In the light of the statement which we have made of the issues and incidents of the trial, including the charge of the court, we have but to read the affidavits of Harnett and McNary respecting the matters which they say they will testify to on a new trial to realize that such testimony, if believed, will likely produce a different result. Defendant, in its answering affidavits on the motion, sought to discredit Harnett and McNary. McNarv it claims to have discharged, but this assertion he denies in a rebutting affidavit. Harnett, it is admitted, resigned, but the defendant says of him that he now keeps a drinking saloon, where people of low order congregate. Harnett admits that he sells liquors, but denies that either his house or his customers are of the character asserted in defendant’s affidavits. Sullivan, defendant’s superin*615tendent, denies that Harnett reported to him the condition of the car, as alleged in his affidavit; but as was held in Upington v. Keenan (Sup.) 21 N. Y. Supp. 699, Presiding Justice Van Brunt speaking for the court, the question of credibility is one for the jury. Subsequently, the Upington Case was cited, and followed in Phelps v. Delmore (Sup.) 26 N. Y. Supp. 279, the court saying:

“Whether such new witnesses are entitled to credit or not, ought not to be determined on this motion. That question belongs to the trial court, as was very properly said in TJpington v. Keenan.”
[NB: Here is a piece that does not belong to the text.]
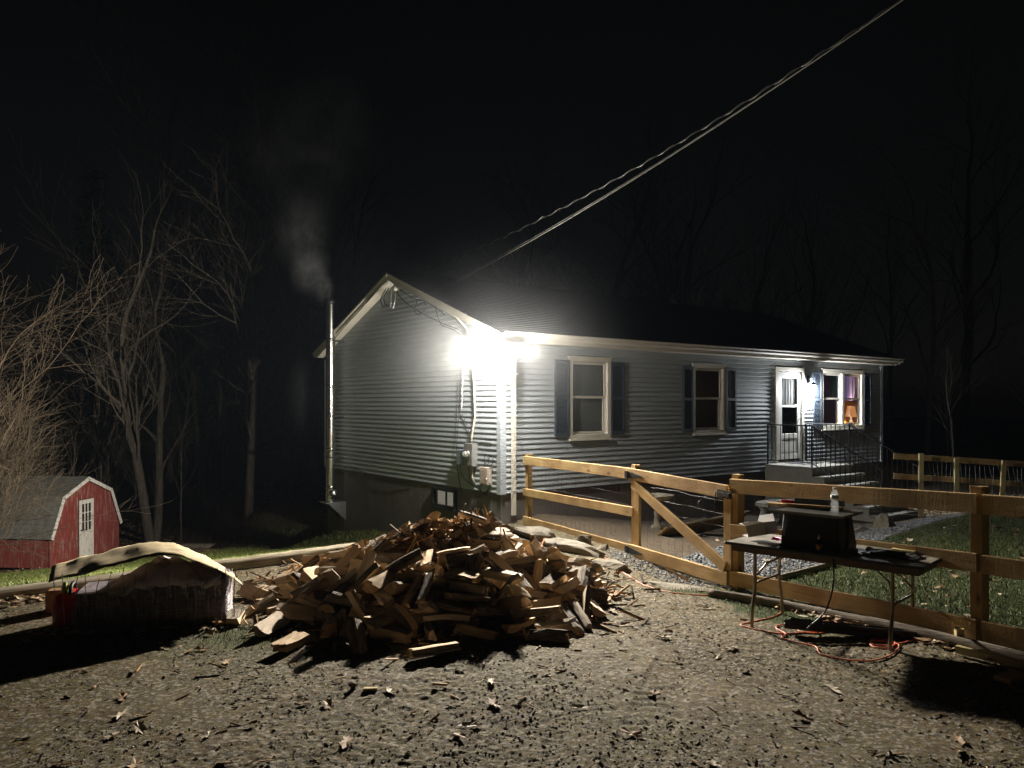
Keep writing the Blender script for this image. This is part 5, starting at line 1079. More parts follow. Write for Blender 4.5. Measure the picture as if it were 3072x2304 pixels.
# dark debris core and chips
MT['debris'] = simple('bark_debris', (.22,.145,.08), (.09,.06,.036), scale=16, rough=.95, bump=.02, bscale=22, c3=(.28,.18,.09))
q = 110; mx_ = np.linspace(-3.1,1.1,q); my_ = np.linspace(6.4,10.6,q); MXX, MYY = np.meshgrid(mx_, my_)
mz = np.vectorize(mound)(MXX, MYY); mz = mz+(fbm(MXX,MYY,.18,5,3)-.5)*.07
mz = np.where(mz > .0, mz, -.12)+base_h(MXX,MYY)
ii = np.arange(q*q).reshape(q,q); ff_ = np.stack([ii[:-1,:-1].ravel(),ii[:-1,1:].ravel(),ii[1:,1:].ravel(),ii[1:,:-1].ravel()],1)
tag(np_obj('wood_debris', np.stack([MXX.ravel(),MYY.ravel(),mz.ravel()],1), ff_, MT['debris'], smooth=True), 'bark and sawdust filling the gaps inside the firewood heap', 'wood debris', kind='stuff')
nr = np.random.default_rng(11)
def slivers(name, label, cat, pts, zs, ln, wd, th, mats, pitch=.25, parent=None):
    n = len(pts); L = ln[0]+(ln[1]-ln[0])*nr.random(n)**1.6; W = wd[0]+(wd[1]-wd[0])*nr.random(n); T = th[0]+(th[1]-th[0])*nr.random(n)
    yaw = nr.random(n)*6.283; pit = nr.normal(0,pitch,n); rol = nr.normal(0,.5,n)
    c = np.array([(-1,-1,-1),(1,-1,-1),(1,1,-1),(-1,1,-1),(-1,-.7,1),(1,-.6,1),(1,.8,1),(-1,.5,1)],float)*.5
    P = c[None]*np.stack([L,W,T],1)[:,None]
    P[:,1,1] *= nr.uniform(.2,1,n); P[:,2,1] *= nr.uniform(.2,1,n)
    def rot(P,ax,a):
        i,j = [(1,2),(2,0),(0,1)][ax]; ca,sa = np.cos(a)[:,None],np.sin(a)[:,None]; A,B = P[...,i].copy(),P[...,j].copy()
        P[...,i] = A*ca-B*sa; P[...,j] = A*sa+B*ca
    rot(P,0,rol); rot(P,1,pit); rot(P,2,yaw)
    P += np.stack([pts[:,0],pts[:,1],zs+np.abs(np.sin(pit))*L*.4+T*.4],1)[:,None]
    F = np.array([(0,3,2,1),(4,5,6,7),(0,1,5,4),(1,2,6,5),(2,3,7,6),(3,0,4,7)])[None]+8*np.arange(n)[:,None,None]
    sl = np.repeat(nr.integers(0,len(mats),n),6)
    return tag(np_obj(name, P.reshape(-1,3), F.reshape(-1,4), mats, parent, sl), label, cat, kind='stuff')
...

In the disposition of this question, then, it will not be assumed that the witnesses speak falsely, nor will the question of their credibility be passed upon. Practically, then, the question must be disposed of on the assumption that plaintiff’s affidavits, in so far as they are not either in terms or substance contradicted, are in all respects true. If these premises be correct, it follows that plaintiff’s motion for a new trial, on the ground of newly-discovered evidence, should have been granted. As these facts were within the knowledge of defendant’s employes, and the witnesses to prove them were present in court during the trial, in obedience to the direction of defendant’s officers, although not called, the plaintiff was not negligent in failing to discover the facts in time to prove them on the trial, and the plaintiff should not be charged with costs as a condition of granting the motion. The order should be reversed, with $10 costs, and the printing disbursements, to abide the event of the action; and the motion for a new trial granted. All concur.